TASK TO COMPLETE => The lines from the top of the material through the line with "COL = SC.collection" are to be set down exactly. Leave the pictures out.

+--

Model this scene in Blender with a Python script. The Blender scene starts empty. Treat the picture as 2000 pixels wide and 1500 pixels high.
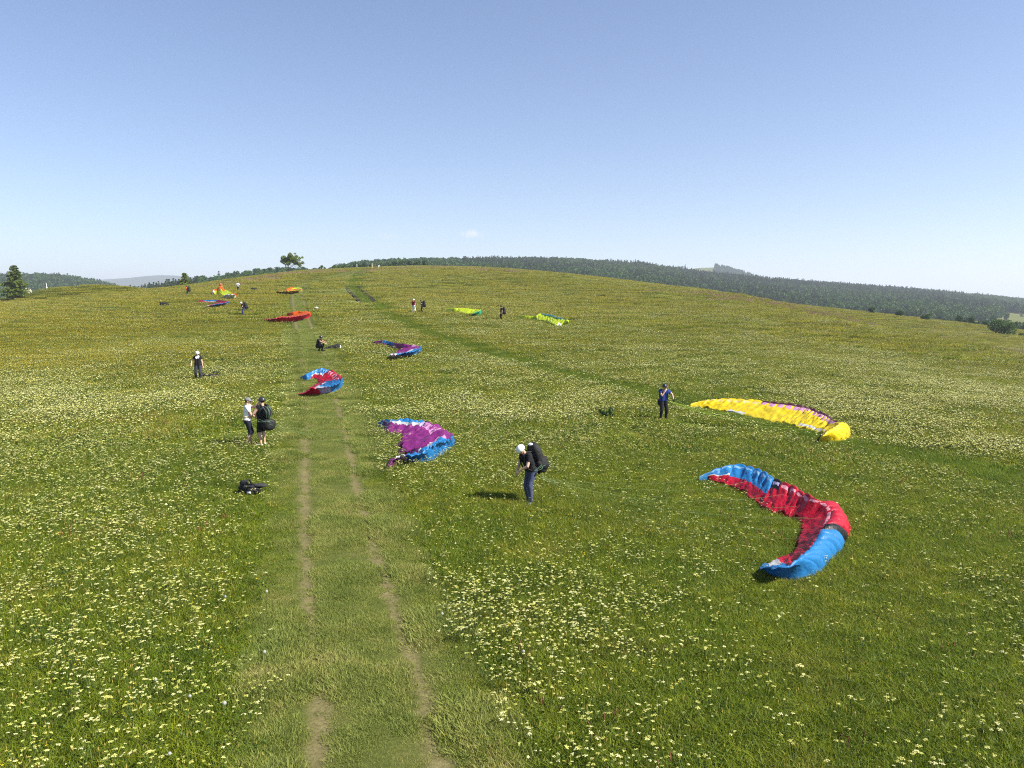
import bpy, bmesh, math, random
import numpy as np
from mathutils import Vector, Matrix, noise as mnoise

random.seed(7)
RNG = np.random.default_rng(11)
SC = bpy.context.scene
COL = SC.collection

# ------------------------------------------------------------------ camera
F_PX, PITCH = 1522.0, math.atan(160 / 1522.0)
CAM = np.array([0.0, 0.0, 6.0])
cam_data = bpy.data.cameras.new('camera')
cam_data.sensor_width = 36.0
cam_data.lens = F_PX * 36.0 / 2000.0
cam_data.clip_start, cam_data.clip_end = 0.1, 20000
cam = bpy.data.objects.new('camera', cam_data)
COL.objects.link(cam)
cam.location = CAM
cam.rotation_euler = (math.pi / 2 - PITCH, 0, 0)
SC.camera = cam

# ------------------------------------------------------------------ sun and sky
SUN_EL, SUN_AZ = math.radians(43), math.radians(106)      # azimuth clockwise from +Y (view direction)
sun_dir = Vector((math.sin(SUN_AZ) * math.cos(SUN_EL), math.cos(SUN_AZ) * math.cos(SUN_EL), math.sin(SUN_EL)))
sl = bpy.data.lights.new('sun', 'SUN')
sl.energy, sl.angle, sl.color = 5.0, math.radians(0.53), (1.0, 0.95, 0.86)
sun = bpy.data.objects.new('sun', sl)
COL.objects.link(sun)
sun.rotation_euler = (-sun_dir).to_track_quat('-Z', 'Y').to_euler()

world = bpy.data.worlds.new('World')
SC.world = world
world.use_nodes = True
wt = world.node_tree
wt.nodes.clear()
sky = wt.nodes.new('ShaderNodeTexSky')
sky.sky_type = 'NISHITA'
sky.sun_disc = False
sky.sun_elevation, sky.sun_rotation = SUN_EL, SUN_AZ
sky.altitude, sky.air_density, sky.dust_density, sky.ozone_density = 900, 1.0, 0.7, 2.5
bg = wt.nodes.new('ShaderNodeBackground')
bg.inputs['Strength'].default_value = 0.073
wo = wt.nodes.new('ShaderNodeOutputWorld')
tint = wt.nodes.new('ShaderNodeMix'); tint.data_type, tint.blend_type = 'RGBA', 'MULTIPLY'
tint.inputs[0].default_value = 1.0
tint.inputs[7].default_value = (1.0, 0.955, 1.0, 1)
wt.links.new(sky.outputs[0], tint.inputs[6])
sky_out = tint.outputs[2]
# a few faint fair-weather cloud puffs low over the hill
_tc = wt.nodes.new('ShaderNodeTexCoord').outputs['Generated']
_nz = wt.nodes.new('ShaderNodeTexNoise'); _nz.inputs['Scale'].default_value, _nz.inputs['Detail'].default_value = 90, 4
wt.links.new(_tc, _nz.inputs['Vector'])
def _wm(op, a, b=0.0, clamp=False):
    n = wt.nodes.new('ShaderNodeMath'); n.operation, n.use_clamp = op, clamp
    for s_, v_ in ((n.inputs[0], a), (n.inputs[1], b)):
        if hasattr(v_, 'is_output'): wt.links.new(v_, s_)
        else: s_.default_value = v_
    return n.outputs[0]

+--

ANSWER TO THE EXERCISE =>
Model this scene in Blender with a Python script. The Blender scene starts empty. Treat the picture as 2000 pixels wide and 1500 pixels high.
import bpy, bmesh, math, random
import numpy as np
from mathutils import Vector, Matrix, noise as mnoise

random.seed(7)
RNG = np.random.default_rng(11)
SC = bpy.context.scene
COL = SC.collection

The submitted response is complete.